Carlson, along with co-host Begala, engaged in a 45-minute dialogue with GW’s new politically tolerant student organization the Republocrats. Carlson, a Republican, and Begala, a Democrat, lightheartedly discussed the nature of interactions between political parties.

“I actually spend less time with people I disagree with than I used to,” Carlson said.

Begala spoke of the influence of party loyalty in his life.

“I generally don’t attack Democrats,” Begala said, referring to Reverend Al Sharpton, who became an exception on a recent CNN Crossfire.

Begala also poked fun at presidential candidate Howard Dean.

“I don’t think he’s a very good debater,” Begala said.

Carlson addressed Begala’s political division with humor.

“He actually hates liberals,” Carlson said. “That’s what we have in common.”

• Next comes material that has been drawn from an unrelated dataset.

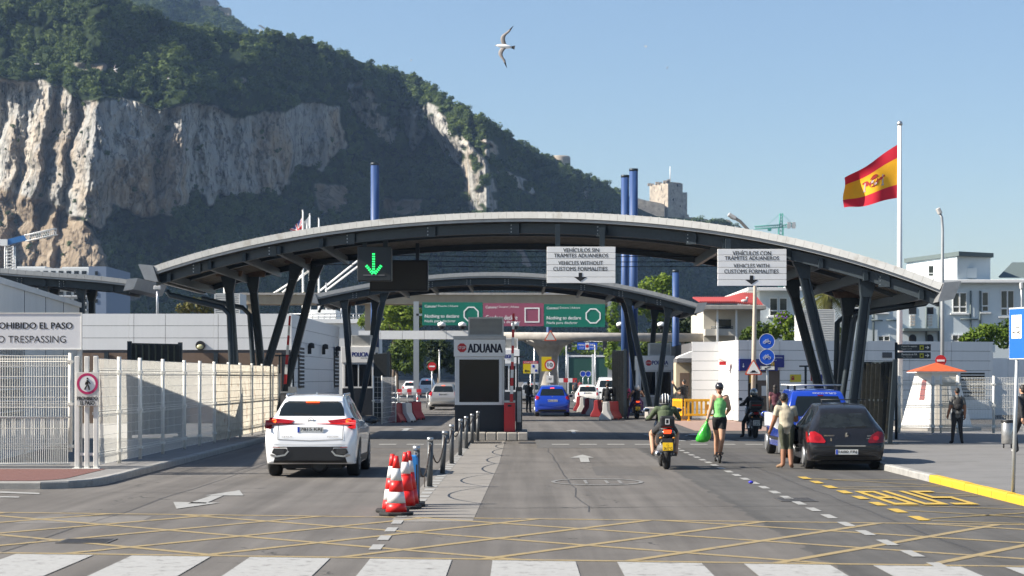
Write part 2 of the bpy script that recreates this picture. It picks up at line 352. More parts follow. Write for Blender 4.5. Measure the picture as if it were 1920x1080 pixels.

Despite political divisions, the hosts said they agree on importance of free speech and the importance of pursuing the truth.

“The answer is more free speech, not less,” Begala said.

“The real problem with the press is they’re afraid,” Carlson said. “You have only one responsibility, and that’s to the truth.”

An audience question prompted an analysis of the effect of media bias on the media’s responsibility to the truth.

“There are biases that are much more important than ideology,” Begala said. “(Among them is) the bias towards getting it right, right away rather than getting it right.”

Another student asked Carlson to explain his trademark bow tie.

“It’s an anti-adultery device because you can’t commit adultery when you wear one,” Carlson said.

The board of the Republocrats expressed gratitude to Carlson and Begala by presenting each with a book of quotations highlighting the gaffes of the opposing party.

Republocrats leaders said members do not have to be politically active.

“We want people to know there’s a place they can come even if they don’t know what a party is,” said Jon Toffelson, president and founder of the Republocrats. “We want to stress that it’s not just about the two major parties.”

“We set apart from College Democrats and Republicans in that we’re not looking to attack anyone,” said Jen Richer, public relations coordinator for the Republocrats. “We celebrate our differences.”

The Republocrats meet Tuesday nights at 6 p.m. on the second floor of the Marvin Center. The group plans to invite speakers, conduct discussions and debates and perform political service projects such as initiating a KidsVote chapter in the D.C. area.